От плотиновского неоплатонизма эти слова отличены прежде всего тем, что в них совсем не предполагается это широкое светоносное пространство, которое разделяет и соединяет глаз солнца и солнцевидный глаз человека, но ведение интересует и признается лишь постольку, поскольку оно считается необходимым для восхождения в неразличимую единость основы. Но ведь крайне замечательно уже то, что такой устремленный в «невидности» ум всецело опирается на видение как свою почву. «Человекобог», который должен был бы получиться от созерцания бога своим умом, логически зависим от «глазодерева», складывающегося в самой простой гармонии глаза и мира.

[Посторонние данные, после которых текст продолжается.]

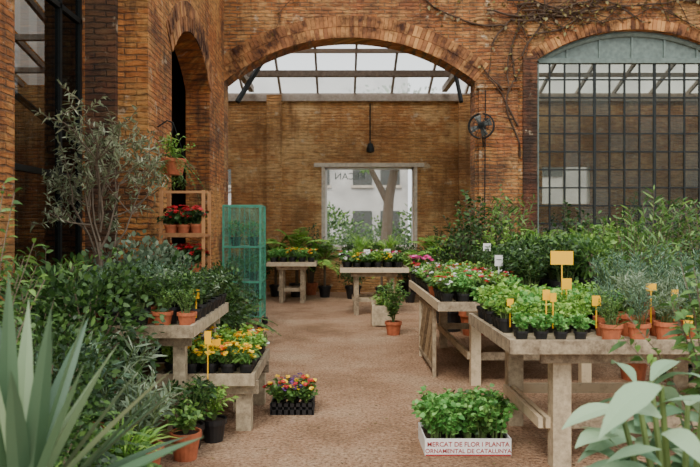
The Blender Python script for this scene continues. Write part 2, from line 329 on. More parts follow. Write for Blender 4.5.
for i in range(5):
    x=-7.7+i*.75; mb.add([(x+.04,8.3,zl(8.3)+.08),(x+.71,8.3,zl(8.3)+.08),(x+.71,13.45,zl(13.45)+.08),(x+.04,13.45,zl(13.45)+.08)],[[0,1,2,3]],'roof')
mb.obj('skylight_left_room')
# windows ---------------------------------------------------------
mb=MB(); x0,x1=3.9,7.8; nx=13
for i in range(nx+1):
    x=x0+(x1-x0)*i/nx; w=.03 if i%4 else .05
    mb.bx(x-w/2,x+w/2,13.62,13.66,.6,4.93,'iron')
nz=12
for j in range(nz+1):
    z=.6+(4.93-.6)*j/nz; mb.bx(x0,x1,13.625,13.655,z-.014,z+.014,'iron')
mb.bx(x0,x1,13.58,13.7,4.89,4.99,'frame'); mb.bx(x0,x0+.07,13.58,13.7,.6,4.93,'frame'); mb.bx(x1-.07,x1,13.58,13.7,.6,4.93,'frame')
pts=[(u,13.64,arcz(u,x0,x1,4.93,.6)-.05) for u in np.linspace(x0,x1,24)]; mb.tube(pts,.06,'frame',6)
for u in (4.55,5.2,5.85,6.5,7.15): mb.bx(u-.02,u+.02,13.62,13.66,4.93,arcz(u,x0,x1,4.93,.6),'frame')
for i in range(nx):
    for j in range(nz):
        a=x0+(x1-x0)*i/nx; c=a+(x1-x0)/nx; z=.6+(4.93-.6)*j/nz; z2=z+(4.93-.6)/nz; t=rng.uniform(-.006,.006); t2=rng.uniform(-.006,.006)
        mb.add([(a,13.64+t,z),(c,13.64-t,z),(c,13.64-t+t2,z2),(a,13.64+t+t2,z2)],[[0,1,2,3]],'glassG')
us=np.linspace(x0,x1,24)
for a,c in zip(us,us[1:]): mb.add([(a,13.65,4.93),(c,13.65,4.93),(c,13.65,arcz(c,x0,x1,4.93,.6)),(a,13.65,arcz(a,x0,x1,4.93,.6))],[[0,1,2,3]],'frame')
mb.obj('window_1')
mb=MB(); XL=-3.08
for y in (6.22,7.45,8.02): mb.bx(XL-.03,XL+.03,y-.025,y+.025,.4,4.95 if 6.3<y<8 else 4.62,'iron')
for z in (.4,2.15,4.0): mb.bx(XL-.03,XL+.03,6.2,8.06,z,z+.06,'iron')
mb.tube([(XL-.05,6.22,2.95),(XL-.05,8.05,2.6)],.035,'iron',6)
for a,c in ((6.2,7.45),(7.45,8.06)):
    us=np.linspace(a,c,8); 
    for p_,q_ in zip(us,us[1:]): mb.add([(XL,p_,.4),(XL,q_,.4),(XL,q_,arcz(q_,6.2,8.06,4.6,.45)),(XL,p_,arcz(p_,6.2,8.06,4.6,.45))],[[0,1,2,3]],'glassL')
mb.obj('window_2')
mb=MB()
for x in (-.375,1.81): mb.bx(x,x+.05,17.15,17.2,1.12,3.12,'white')
for z in (1.12,3.07): mb.bx(-.375,1.85,17.15,17.2,z,z+.05,'white')
mb.add([(-.37,17.18,1.12),(1.85,17.18,1.12),(1.85,17.18,3.12),(-.37,17.18,3.12)],[[0,1,2,3]],'glassC')
mb.obj('window_3')
mb=MB(); mb.bx(-3.4,-2.72,17.2,17.22,1.9,3.1,'glassC'); mb.bx(-3.4,-3.35,17.15,17.25,1.9,3.1,'white'); mb.bx(-3.4,-2.72,17.15,17.25,2.48,2.52,'white'); mb.obj('window_4')
mb=MB(); mb.bx(5.05,6.3,17.2,17.22,2.2,3.15,'glassC')
for x in (5.05,5.64,6.25): mb.bx(x,x+.05,17.15,17.25,2.2,3.15,'white')
mb.obj('window_5')
# street outside
mb=MB(); mb.bx(-9,3.2,32,33,0,9,'facade'); mb.bx(5.2,16,29,30,0,9,'facade')
for x in (-8,-5.8,-3.6,-1.4,.6,1.9):
    for z in (.9,3.6): mb.bx(x,x+.9,31.93,32,z,z+1.5,'grey'); mb.bx(x-.08,x+.98,31.9,32,z-.12,z,'conc')
for x in (6,8.5,11):
    for z in (.9,3.8): mb.bx(x,x+1.1,28.94,29,z,z+1.6,'grey')
mb.obj('street_building')
mb=MB(); mb.tube([(0,0,0),(.03,0,1.2),(.12,0,2.6),(.5,0,4.5)],[.24,.19,.17,.1],'bark',10)
mb.tube([(.1,0,2.4),(-.5,.1,3.6),(-.9,0,5)],[.12,.08,.04],'bark',8)
mb.bush((.2,0,4.9),2,1.5,1500,.18,.1,'lMid'); mb.obj('street_tree',(1.5,22.5,0))
mb=MB(); mb.bush((0,0,.75),.8,.75,1400,.12,.06,'lMid'); hm=mb.mesh('hedge_shrub')
for x,y,s_ in ((-1,20.5,1.1),(.3,20.8,1.0),(2.7,20.3,1.2),(-.3,24,1.6),(3.6,25,1.9),(1.7,26,1.3)): put(hm,'hedge_shrub',(x,y,.0),x,s_)
# roof
mb=MB(); R0=(13.98,6.2); R1=(17.3,4.96); sl=(R1[1]-R0[1])/(R1[0]-R0[0]); zr=lambda y:R0[1]+sl*(y-R0[0])
ang=math.atan(sl); Lr=math.hypot(R1[0]-R0[0],R1[1]-R0[1])
for i in range(22):
    x=-8+i*.93; mb.box((x,(R0[0]+R1[0])/2,(R0[1]+R1[1])/2-.05),(.05,Lr,.09),'woodD',Matrix.Rotation(ang,4,'X'))
for y in (14.3,15.3,16.2,17.05): mb.box((2.3,y,zr(y)-.13),(20.6,.07,.09),'woodD')
mb.box((.2,15.9,5.2),(5.6,.14,.14),'woodD')
for x in (-2.2,2.6): mb.box((x,15.5,5.05),(.12,2.9,.14),'woodD')
mb.tube([(-1.35,15.2,5.7),(-1.75,15.0,5.2),(-2.2,14.6,4.3)],.06,'iron',5)
mb.tube([(2.35,15.2,5.7),(2.5,15.0,5.2),(2.6,14.6,4.3)],.05,'iron',5)
mb.obj('roof_beams')
mb=MB()
for i in range(21):
    x=-8+i*.93
    for a,c in ((13.98,15.3),(15.3,16.25),(16.25,17.3)): mb.add([(x+.03,a,zr(a)+.02),(x+.9,a,zr(a)+.02),(x+.9,c,zr(c)+.02),(x+.03,c,zr(c)+.02)],[[0,1,2,3]],'roof')
mb.obj('roof_glazing')
mb=MB(); mb.tube([(.75,16.96,4.7),(.75,16.96,3.75)],.018,'iron',6); mb.tube([(.75,16.96,3.75),(.75,16.8,3.7)],.02,'iron',6)
mb.lathe((.75,16.8,3.48),[(.02,.22),(.06,.2),(.1,.08),(.1,0),(.001,-.03)],'iron',14); mb.obj('wall_lamp')
mb=MB(); o2=MB(); an=np.linspace(0,2*math.pi,25)
for rr,yy in ((.24,0),(.24,.06),(.15,-.03),(.07,-.04)): o2.tube([(rr*math.cos(a),yy,rr*math.sin(a)) for a in an],.016 if rr>.2 else .006,'iron',5)
for i in range(12):
    a=i*math.pi/6; o2.tube([(.24*math.cos(a),0,.24*math.sin(a)),(.15*math.cos(a),-.03,.15*math.sin(a)),(0,-.045,0)],.005,'iron',4)
for i in range(4):
    a=i*math.pi/2+.4; d=np.array([math.cos(a),0,math.sin(a)]); e=np.array([-math.sin(a),0,math.cos(a)]); o2.add([d*.04-e*.03,d*.2-e*.07+[0,.02,0],d*.21+e*.06-[0,.01,0],d*.04+e*.03],[[0,1,2,3]],'grey')
o2.tube([(0,-.03,0),(0,.12,0)],.06,'iron',12)
v=np.vstack(o2.v)@np.array(Matrix.Rotation(-.35,3,'Z')).T
mb.mats=list(o2.mats); mb.v.append(v+np.array([2.72,13.12,3.57])); mb.f=[list(f) for f in o2.f]; mb.mi=list(o2.mi); mb.n=len(v)
mb.tube([(2.72,13.2,3.57),(2.85,13.3,3.7),(2.9,13.38,3.75)],.02,'iron',6); mb.tube([(2.75,13.2,3.5),(2.82,13.38,3.2)],.014,'iron',5)
mb.obj('wall_fan')
mb=MB(); mb.tube([(2.86,13.38,4.3),(2.85,13.375,3.0),(2.84,13.38,1.2)],.012,'iron',5); mb.obj('electrical_conduit')
# vines
mb=MB()
def vine(p,ang,n,step=.14,r=.018,bend=.35,br=.13,depth=0):
    pts=[]; p=np.array(p,float)
    for i in range(n):
        pts.append((p[0],YA-.04-(.1 if 2.7<p[0]<3.55 and p[1]<4.5 else 0)-.02*math.sin(i),p[1])); ang+=rng.normal()*bend*.5; p=p+step*np.array([math.cos(ang),math.sin(ang)])
        if (3.75<p[0]<7.9 and .6<p[1]<5.15+.5*(1-((p[0]-5.85)/2)**2)) or (-2.3<p[0]<2.75 and p[1]<5.0+.5*(1-(p[0]/2.6)**2)): break
        if depth<3 and rng.random()<br: vine(p,ang+rng.choice([-1,1])*rng.uniform(.4,1.1),int(n*.5),step,r*.6,bend,br,depth+1)
        if rng.random()<.4: mb.leaves([(p[0],YA-.06,p[1])],[rng.normal(),-.4,rng.normal()],.08,.06,'lDry')
    if len(pts)>2: mb.tube(pts,np.linspace(r,r*.35,len(pts)),'vine',5)
for a in [((3.6,0.2),1.6,46),((3.58,1.2),1.55,40),((3.56,3.0),1.55,30),((3.7,5.4),.35,40),((3.4,5.8),.1,45),((3.3,6.1),-.05,45),((4,5.8),.25,40),((8.2,6.0),3.2,30),((3.0,5.2),1.2,14),((3.2,4.3),2.4,10),((3.3,5.6),3.0,26),((3.5,3.6),2.2,10),((5,6.2),0,30),((3.5,6.0),.3,40),((3.4,5.7),.2,50),((3.6,5.9),.05,50),((8,5.8),3.0,40),((8,6.3),3.2,40),((3.6,5.0),1.3,20),((3.5,4.5),1.8,14),((2.9,5.9),.1,30)]:
    vine(a[0],a[1],a[2],r=.022)
mb.obj('climbing_vine')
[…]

А тот свет, который пронизывает все в целом бытие, — это единый язык пламени, который родится в душе и из нее устремляется в вышину: именно, что уже совсем удивительно, этот свет, начинаясь в душе, не превышает всякой другой силы души и вообще есть «наиобыденнейшая сила», и вот не что иное, но этот свет души «ярче и благороднее» всего другого сотворенного, «ярче и светлее» солнца и столь широк, что «он перерастает даже самое ширь, он шире шири», и этот свет — это «истечение» разума, т. е. внимающего постижения, но, «как истечение, извержение и поток», он, подобно небу над землею, поднимается над разумом «в нем самом» («Dilectus deo…»). А навстречу этому свету льется свет благодати, и в сравнении с ним свет разума — точка, поставленная булавочным острием на земле и на небе, а он — вся земля и все небо. Но даже свет души, разгораясь, не ведает себе пределов: в его восторженности ему не довольно «плодоносной божественной природы», ему не довольно даже — по отдельности — «отца, сына и святого духа», ему йе довольно даже «единого в себе, неподвижного божественного бытия… но он желает знать, откуда это бытие, и он стремится низринуться в единое основание, в пустынь, неприступную никакому различению, ни отцу, ни сыну, ни духу святому», и удовлетворяется лишь в самой глуби, в «нераздельном покое, неподвижном в себе самом» («Alle gleichen Dinge…»).
Это экстатическое устремление в неразличимую слепоту сверх-вйдения не упускает из виду мира реальностей в той мере, в какой строго продумывает связь и аналогию между видением глазами тела и ведением интеллектуальным. Хотя сама видимость мира и безмерно далека от цели «нераздельного покоя», достигнутой созерцанием, само это видение, устраняющее одно за другим всякие различения, не приходит к абстракциям и всеобщностям, но до конца сохраняет характер «интуирования», так что, когда пламенный язык разумного света добирается, наконец, до последней неразличимости, глаз видящего смотрит как бы изнутри
формы, изнутри упокоившегося в себе пластического объема, за которым извне начинаются всяческие разделения и порождения всего существующего, а затем и всего зримо присутствующего.Как мыслитель со строгой школой, с кристально-четкими принципами, которые лежат в глубине всякого его интеллектуального взлета и не разрешают подменять самую суть дела произвольностью фантазии, Мастер Экхарт был чужд тех обычных для мистики психологических импульсов, которые влекут за собой интимность отношений с богом и даже философскую суть проблемы облекают в форму морализаторскую и психологическую: «Что было бы#с богом без меня», — как сказано у Иоганнеса Шеффлера, в середине XVII в.